▶ **DATA ROWS**
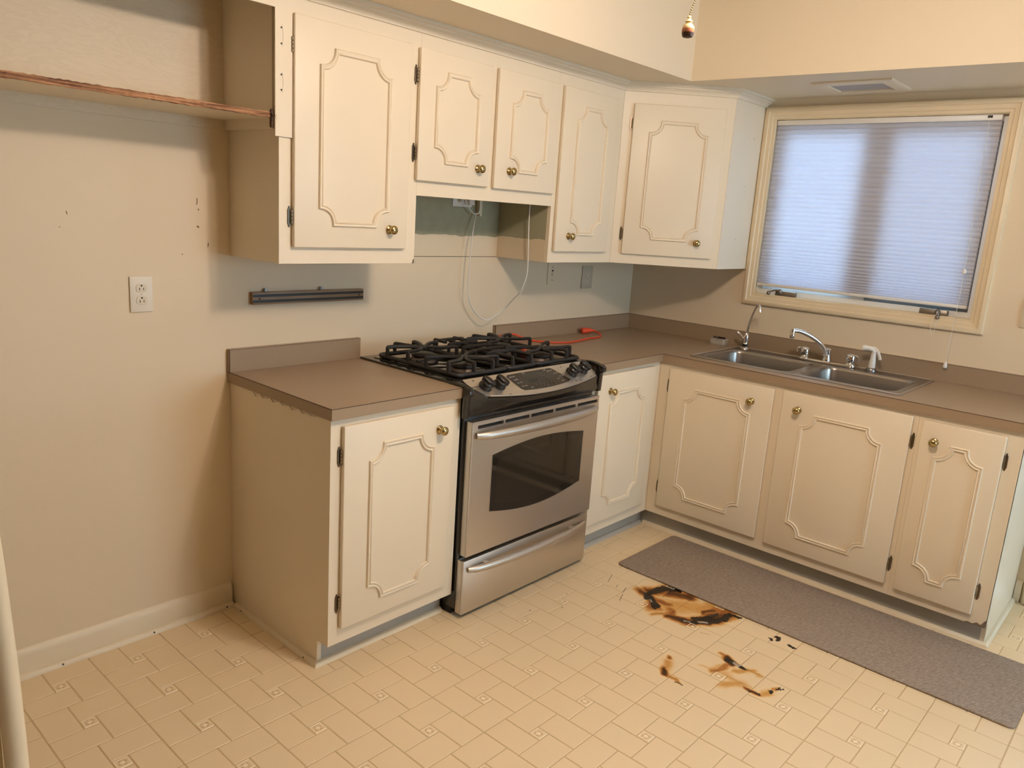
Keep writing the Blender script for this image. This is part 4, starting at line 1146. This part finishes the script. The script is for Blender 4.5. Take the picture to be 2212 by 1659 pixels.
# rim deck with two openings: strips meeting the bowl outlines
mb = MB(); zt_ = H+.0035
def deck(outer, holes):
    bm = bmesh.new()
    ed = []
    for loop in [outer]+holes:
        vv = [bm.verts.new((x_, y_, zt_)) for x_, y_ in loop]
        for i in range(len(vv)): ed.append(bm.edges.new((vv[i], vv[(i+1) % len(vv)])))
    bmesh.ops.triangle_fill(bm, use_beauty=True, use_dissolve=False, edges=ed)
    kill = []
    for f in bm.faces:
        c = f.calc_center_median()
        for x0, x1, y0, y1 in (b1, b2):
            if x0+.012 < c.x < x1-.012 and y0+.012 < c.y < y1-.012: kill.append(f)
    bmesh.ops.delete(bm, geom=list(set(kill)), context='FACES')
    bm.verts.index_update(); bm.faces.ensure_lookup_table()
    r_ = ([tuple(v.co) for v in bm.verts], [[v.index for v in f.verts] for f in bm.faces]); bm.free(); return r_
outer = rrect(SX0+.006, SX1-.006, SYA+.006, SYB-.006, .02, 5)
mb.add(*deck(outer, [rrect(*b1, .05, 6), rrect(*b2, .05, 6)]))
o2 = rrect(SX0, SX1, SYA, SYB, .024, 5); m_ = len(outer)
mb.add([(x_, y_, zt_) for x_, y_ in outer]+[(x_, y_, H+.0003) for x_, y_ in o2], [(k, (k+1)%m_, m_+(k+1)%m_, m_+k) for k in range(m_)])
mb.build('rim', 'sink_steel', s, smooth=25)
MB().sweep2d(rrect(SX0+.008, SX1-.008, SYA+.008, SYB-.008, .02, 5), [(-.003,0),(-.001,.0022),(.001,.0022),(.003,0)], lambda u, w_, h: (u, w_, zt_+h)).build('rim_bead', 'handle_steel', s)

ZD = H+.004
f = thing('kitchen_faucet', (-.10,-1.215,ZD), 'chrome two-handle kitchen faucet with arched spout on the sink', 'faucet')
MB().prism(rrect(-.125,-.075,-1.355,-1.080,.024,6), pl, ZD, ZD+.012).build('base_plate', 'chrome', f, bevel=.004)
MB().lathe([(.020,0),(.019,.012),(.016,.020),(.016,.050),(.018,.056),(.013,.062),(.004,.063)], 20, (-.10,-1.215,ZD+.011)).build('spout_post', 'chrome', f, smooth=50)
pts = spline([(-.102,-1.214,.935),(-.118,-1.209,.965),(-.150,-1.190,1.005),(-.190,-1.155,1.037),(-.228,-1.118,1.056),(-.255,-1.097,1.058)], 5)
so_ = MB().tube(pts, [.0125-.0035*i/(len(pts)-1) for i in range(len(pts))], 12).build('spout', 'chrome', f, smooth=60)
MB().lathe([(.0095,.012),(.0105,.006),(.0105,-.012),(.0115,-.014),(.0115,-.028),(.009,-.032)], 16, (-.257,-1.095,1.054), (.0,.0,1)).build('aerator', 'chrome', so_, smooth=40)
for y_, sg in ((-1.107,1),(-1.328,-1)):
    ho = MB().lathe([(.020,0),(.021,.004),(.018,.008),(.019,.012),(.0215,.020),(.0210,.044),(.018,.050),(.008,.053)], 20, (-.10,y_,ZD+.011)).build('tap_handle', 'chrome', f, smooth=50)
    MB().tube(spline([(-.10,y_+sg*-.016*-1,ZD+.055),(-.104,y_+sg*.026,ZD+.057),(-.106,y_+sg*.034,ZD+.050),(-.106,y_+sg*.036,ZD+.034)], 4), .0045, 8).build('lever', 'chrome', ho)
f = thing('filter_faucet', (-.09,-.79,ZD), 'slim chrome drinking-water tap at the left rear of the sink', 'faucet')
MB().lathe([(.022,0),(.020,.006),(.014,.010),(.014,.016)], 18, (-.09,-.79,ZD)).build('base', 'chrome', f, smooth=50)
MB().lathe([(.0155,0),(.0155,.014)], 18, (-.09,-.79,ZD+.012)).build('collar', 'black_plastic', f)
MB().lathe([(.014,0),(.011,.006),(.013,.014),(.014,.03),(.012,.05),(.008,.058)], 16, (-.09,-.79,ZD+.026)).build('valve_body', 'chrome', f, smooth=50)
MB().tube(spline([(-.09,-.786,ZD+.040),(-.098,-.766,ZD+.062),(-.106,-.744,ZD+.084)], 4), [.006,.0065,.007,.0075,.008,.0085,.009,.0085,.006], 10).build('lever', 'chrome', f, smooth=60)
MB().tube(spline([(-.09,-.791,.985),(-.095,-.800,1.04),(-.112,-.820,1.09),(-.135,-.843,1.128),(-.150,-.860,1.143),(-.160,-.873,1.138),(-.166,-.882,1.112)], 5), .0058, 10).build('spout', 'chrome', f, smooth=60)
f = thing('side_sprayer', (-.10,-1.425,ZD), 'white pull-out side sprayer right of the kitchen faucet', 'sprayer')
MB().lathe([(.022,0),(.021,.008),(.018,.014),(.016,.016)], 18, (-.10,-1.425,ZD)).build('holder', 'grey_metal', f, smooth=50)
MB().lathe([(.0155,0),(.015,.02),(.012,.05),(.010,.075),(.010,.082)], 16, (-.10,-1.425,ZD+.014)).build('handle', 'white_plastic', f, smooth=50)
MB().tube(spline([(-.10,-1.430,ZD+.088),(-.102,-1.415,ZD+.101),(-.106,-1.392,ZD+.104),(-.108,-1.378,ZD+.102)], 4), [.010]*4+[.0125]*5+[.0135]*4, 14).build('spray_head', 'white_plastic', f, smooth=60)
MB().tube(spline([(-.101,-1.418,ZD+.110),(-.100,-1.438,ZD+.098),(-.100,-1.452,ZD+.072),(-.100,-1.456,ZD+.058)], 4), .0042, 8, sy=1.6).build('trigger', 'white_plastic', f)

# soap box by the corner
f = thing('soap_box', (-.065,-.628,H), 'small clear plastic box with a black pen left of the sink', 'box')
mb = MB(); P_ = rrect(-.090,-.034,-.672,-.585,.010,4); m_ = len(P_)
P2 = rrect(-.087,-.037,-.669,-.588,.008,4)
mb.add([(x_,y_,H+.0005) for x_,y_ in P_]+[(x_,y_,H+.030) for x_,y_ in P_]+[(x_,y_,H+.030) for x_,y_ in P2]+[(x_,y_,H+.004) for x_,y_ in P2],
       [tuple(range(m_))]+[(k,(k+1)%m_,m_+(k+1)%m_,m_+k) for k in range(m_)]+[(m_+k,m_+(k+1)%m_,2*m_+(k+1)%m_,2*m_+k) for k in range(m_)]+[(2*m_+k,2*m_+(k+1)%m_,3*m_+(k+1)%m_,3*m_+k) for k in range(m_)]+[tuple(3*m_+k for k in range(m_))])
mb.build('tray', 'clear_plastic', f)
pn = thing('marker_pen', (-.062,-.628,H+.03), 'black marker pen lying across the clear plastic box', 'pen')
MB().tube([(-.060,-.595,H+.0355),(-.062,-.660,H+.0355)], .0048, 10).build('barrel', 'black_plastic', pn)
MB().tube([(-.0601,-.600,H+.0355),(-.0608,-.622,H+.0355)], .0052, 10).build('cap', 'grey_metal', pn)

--

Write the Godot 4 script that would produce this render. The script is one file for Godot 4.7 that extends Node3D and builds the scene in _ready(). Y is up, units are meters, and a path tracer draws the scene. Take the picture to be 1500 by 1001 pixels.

▶ **WORK INSTRUCTIONS**
Among the records above, extract exactly the lines from the line with "Keep writing the" to the line with "zt_+h)).build('rim_bead', 'handle_steel', s)", both lines included, and leave out the rest.

▶ **COMPLETE ANSWER**
Keep writing the Blender script for this image. This is part 4, starting at line 1146. This part finishes the script. The script is for Blender 4.5. Take the picture to be 2212 by 1659 pixels.
# rim deck with two openings: strips meeting the bowl outlines
mb = MB(); zt_ = H+.0035
def deck(outer, holes):
    bm = bmesh.new()
    ed = []
    for loop in [outer]+holes:
        vv = [bm.verts.new((x_, y_, zt_)) for x_, y_ in loop]
        for i in range(len(vv)): ed.append(bm.edges.new((vv[i], vv[(i+1) % len(vv)])))
    bmesh.ops.triangle_fill(bm, use_beauty=True, use_dissolve=False, edges=ed)
    kill = []
    for f in bm.faces:
        c = f.calc_center_median()
        for x0, x1, y0, y1 in (b1, b2):
            if x0+.012 < c.x < x1-.012 and y0+.012 < c.y < y1-.012: kill.append(f)
    bmesh.ops.delete(bm, geom=list(set(kill)), context='FACES')
    bm.verts.index_update(); bm.faces.ensure_lookup_table()
    r_ = ([tuple(v.co) for v in bm.verts], [[v.index for v in f.verts] for f in bm.faces]); bm.free(); return r_
outer = rrect(SX0+.006, SX1-.006, SYA+.006, SYB-.006, .02, 5)
mb.add(*deck(outer, [rrect(*b1, .05, 6), rrect(*b2, .05, 6)]))
o2 = rrect(SX0, SX1, SYA, SYB, .024, 5); m_ = len(outer)
mb.add([(x_, y_, zt_) for x_, y_ in outer]+[(x_, y_, H+.0003) for x_, y_ in o2], [(k, (k+1)%m_, m_+(k+1)%m_, m_+k) for k in range(m_)])
mb.build('rim', 'sink_steel', s, smooth=25)
MB().sweep2d(rrect(SX0+.008, SX1-.008, SYA+.008, SYB-.008, .02, 5), [(-.003,0),(-.001,.0022),(.001,.0022),(.003,0)], lambda u, w_, h: (u, w_, zt_+h)).build('rim_bead', 'handle_steel', s)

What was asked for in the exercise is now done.